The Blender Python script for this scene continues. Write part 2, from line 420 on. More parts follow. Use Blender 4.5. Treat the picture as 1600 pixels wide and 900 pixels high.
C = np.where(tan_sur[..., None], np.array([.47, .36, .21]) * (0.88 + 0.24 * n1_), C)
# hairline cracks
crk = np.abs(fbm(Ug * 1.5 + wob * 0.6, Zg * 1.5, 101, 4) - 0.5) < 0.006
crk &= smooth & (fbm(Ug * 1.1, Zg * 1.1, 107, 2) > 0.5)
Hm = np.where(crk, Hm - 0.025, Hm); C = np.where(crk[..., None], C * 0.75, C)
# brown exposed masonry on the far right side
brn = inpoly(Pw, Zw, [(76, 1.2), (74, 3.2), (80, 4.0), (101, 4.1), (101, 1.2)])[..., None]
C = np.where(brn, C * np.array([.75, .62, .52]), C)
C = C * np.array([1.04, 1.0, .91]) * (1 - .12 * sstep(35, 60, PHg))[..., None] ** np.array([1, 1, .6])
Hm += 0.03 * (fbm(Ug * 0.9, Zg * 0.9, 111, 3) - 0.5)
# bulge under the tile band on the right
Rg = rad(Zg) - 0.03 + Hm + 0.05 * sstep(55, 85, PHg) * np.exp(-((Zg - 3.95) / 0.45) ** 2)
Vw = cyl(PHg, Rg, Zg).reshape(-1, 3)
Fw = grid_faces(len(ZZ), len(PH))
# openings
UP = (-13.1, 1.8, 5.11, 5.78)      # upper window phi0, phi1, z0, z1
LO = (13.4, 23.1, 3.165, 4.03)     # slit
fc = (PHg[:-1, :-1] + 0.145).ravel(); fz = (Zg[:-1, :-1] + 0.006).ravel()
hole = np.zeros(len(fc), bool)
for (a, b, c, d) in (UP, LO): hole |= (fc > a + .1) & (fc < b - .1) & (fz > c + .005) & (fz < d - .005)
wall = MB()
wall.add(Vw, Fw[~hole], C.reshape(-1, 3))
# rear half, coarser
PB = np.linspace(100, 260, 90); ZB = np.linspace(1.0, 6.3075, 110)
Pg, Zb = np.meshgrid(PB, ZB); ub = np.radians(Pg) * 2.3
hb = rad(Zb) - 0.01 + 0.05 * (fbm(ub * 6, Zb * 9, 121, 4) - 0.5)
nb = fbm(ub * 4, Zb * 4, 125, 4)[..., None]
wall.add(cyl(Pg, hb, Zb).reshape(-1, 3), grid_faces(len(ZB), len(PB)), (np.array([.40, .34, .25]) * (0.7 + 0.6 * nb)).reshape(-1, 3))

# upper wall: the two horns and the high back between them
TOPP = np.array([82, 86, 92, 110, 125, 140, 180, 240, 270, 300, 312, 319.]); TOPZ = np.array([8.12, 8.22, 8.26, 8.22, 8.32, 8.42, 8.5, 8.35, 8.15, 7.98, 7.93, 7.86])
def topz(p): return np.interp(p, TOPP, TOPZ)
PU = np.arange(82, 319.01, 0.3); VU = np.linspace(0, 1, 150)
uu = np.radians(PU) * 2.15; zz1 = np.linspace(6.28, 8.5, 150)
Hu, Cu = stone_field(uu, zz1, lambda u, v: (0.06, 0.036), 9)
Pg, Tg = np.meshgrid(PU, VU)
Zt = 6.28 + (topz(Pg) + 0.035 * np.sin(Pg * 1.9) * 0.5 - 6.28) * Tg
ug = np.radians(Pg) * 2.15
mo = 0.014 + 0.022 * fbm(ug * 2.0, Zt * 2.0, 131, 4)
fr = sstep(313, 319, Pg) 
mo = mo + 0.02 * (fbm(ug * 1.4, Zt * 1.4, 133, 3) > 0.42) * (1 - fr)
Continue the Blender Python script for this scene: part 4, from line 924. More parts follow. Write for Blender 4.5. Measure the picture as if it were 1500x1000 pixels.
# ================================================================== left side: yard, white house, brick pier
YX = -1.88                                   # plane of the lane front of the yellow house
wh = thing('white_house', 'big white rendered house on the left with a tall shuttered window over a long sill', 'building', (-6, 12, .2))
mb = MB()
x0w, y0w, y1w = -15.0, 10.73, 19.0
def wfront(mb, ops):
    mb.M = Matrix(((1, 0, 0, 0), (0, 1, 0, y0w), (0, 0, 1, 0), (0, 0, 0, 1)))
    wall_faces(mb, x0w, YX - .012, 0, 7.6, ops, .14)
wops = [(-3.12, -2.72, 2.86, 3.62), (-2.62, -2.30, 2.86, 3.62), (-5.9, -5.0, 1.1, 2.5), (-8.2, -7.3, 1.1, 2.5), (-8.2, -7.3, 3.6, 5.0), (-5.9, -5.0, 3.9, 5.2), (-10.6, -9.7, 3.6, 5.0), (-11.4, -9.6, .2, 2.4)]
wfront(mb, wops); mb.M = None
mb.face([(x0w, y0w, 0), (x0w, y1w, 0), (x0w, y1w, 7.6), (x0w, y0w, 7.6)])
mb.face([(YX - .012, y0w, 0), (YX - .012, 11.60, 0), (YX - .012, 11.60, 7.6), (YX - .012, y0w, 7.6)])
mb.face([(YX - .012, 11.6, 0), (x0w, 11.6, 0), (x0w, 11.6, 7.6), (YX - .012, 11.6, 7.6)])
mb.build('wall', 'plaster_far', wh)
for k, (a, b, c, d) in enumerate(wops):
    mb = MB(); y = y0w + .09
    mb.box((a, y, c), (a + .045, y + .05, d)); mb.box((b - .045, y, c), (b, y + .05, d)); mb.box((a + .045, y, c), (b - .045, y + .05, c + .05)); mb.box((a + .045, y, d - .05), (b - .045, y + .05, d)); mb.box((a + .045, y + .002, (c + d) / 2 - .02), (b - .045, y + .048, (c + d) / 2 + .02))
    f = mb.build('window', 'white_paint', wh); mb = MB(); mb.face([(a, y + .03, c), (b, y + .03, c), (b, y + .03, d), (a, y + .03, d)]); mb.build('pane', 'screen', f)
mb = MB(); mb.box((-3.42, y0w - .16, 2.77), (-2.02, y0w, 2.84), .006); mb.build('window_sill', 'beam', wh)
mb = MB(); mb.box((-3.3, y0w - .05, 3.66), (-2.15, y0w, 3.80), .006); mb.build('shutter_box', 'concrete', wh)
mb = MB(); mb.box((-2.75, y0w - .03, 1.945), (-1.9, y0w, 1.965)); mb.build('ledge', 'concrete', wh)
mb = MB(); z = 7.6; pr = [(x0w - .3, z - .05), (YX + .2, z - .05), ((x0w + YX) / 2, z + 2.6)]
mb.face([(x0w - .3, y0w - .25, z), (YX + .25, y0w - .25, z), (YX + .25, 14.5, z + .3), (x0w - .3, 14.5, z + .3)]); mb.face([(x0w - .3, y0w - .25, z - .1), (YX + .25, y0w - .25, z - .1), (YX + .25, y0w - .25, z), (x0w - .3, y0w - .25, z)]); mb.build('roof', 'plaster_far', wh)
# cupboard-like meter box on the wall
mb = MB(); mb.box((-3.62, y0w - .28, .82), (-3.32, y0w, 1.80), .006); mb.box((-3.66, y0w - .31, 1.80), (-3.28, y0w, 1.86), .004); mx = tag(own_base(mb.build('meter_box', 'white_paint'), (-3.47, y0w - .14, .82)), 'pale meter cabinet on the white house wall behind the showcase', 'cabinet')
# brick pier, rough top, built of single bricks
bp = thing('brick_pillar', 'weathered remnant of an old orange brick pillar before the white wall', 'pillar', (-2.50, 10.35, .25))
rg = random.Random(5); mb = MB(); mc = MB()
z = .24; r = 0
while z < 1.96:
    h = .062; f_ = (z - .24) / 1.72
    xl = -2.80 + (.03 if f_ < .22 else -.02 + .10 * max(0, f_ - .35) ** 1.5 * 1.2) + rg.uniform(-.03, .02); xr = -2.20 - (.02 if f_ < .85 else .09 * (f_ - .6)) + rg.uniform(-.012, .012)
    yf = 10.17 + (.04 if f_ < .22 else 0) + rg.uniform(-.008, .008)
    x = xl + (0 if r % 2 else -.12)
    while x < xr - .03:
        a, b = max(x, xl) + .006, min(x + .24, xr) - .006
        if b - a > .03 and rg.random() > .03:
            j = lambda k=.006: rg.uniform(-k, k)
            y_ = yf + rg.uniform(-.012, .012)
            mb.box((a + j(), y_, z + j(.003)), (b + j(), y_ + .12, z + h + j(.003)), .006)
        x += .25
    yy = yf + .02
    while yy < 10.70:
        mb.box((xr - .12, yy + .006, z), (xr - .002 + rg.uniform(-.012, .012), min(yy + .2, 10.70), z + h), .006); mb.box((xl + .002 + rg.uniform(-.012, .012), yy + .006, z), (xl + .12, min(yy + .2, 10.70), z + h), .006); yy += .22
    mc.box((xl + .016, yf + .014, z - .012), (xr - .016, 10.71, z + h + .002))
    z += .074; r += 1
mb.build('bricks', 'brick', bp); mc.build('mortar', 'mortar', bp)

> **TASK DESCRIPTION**
Everything from the first line of the data through the line containing "C = np.where(brn, C" should be echoed exactly. Add nothing.

> **ANSWER FOR THIS EXERCISE**
The Blender Python script for this scene continues. Write part 2, from line 420 on. More parts follow. Use Blender 4.5. Treat the picture as 1600 pixels wide and 900 pixels high.
C = np.where(tan_sur[..., None], np.array([.47, .36, .21]) * (0.88 + 0.24 * n1_), C)
# hairline cracks
crk = np.abs(fbm(Ug * 1.5 + wob * 0.6, Zg * 1.5, 101, 4) - 0.5) < 0.006
crk &= smooth & (fbm(Ug * 1.1, Zg * 1.1, 107, 2) > 0.5)
Hm = np.where(crk, Hm - 0.025, Hm); C = np.where(crk[..., None], C * 0.75, C)
# brown exposed masonry on the far right side
brn = inpoly(Pw, Zw, [(76, 1.2), (74, 3.2), (80, 4.0), (101, 4.1), (101, 1.2)])[..., None]
C = np.where(brn, C * np.array([.75, .62, .52]), C)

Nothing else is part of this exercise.